The music is in Hindi — not our household Punjabi — and my heart is impatient to possess it in cassette form. Those cassettes offered a glimpse into a glamorous life,  a magical transformation of being, far removed from the sheltered world of our Punjabi family, where children were kept out of adult affairs: love, arguments, and the harsher edges of reality.

As we pass Ilford and head down Romford Road, excitement rises in me, a thrill at the change in the air. We were entering the domain of India and Indian music. The streets are full of Asians like us — a rare sight in Essex. Just travelling into London felt like an achievement, something we only did once every few months. For my mother, this is the occasion to talk Punjabi with the community and to appraise the latest fashions; for my brothers, a chance to gorge on cheap Indian food, since we rarely ate out.

For me, it is the music store on Green Street. Inside, my head swims with images of the stars on the cassettes, the posters on the wall, the beautiful women, the masculine men, the fashion… I run my fingers over the endless rows of cassettes, thrilled by their touch. Each cassette costs one pound, but they have a deal: four for the price of three. I had saved up my pound-a-week pocket money for this very moment, and I wouldn’t pick until I found something that truly captured my heart.

The cassettes would be in a little bag that I held, glancing repeatedly at the pictures as we made our way to our beloved grandparents’ who lived near the shops. When I listened to the music, I would play the same lines over and over until I had learnt them off by heart.

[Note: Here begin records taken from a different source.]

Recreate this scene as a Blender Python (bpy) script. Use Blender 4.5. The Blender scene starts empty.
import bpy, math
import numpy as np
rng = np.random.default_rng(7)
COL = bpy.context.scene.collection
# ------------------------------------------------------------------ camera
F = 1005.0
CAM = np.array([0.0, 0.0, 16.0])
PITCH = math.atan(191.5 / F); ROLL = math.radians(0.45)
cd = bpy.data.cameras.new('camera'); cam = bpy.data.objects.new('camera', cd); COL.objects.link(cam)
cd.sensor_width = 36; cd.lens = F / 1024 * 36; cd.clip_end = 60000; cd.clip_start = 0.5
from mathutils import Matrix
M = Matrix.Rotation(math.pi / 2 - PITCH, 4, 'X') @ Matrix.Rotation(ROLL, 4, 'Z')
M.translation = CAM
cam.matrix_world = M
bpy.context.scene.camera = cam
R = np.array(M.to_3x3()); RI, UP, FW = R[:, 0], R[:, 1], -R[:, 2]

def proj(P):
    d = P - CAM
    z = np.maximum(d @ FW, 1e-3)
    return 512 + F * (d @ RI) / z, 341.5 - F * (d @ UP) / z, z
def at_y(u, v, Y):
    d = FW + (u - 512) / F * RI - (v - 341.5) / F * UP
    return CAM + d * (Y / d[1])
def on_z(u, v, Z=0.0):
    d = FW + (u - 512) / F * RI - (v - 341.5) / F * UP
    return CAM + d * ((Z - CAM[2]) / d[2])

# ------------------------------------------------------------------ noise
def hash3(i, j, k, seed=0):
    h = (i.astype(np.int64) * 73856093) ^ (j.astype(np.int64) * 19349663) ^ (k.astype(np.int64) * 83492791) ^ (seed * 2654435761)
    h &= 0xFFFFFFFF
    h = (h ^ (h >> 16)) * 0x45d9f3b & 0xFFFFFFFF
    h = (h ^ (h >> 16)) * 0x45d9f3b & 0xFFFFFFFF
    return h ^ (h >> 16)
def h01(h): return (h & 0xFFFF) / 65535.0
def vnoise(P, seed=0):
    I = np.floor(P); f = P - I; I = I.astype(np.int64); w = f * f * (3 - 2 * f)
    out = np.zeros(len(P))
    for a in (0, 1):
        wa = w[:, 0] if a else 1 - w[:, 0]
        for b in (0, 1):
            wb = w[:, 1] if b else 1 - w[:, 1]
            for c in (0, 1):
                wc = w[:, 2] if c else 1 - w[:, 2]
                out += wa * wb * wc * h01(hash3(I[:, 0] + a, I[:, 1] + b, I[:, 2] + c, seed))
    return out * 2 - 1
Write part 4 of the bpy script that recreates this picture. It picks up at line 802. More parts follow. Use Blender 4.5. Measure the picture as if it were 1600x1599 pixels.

When you are a child, you cannot grasp the lyrics; you lack the life experience. But later, you begin to understand why people sing about despair when love is shattered, and that realisation strikes you like an epiphany. You experience love through the music.

Now, when faced with life situations, I recall the lyrics — words that are a treasure, something you can carry with you anywhere and everywhere. These songs are a remedy for sadness, for feelings of powerlessness, for the dissatisfaction and suffering in the world. They inspire you to better yourself and to keep going, no matter what. They convey the dream of love, the duties of love, the philosophy of love, and the desire to love again after heartbreak. Without Hindi film songs, life would lose much of its richness.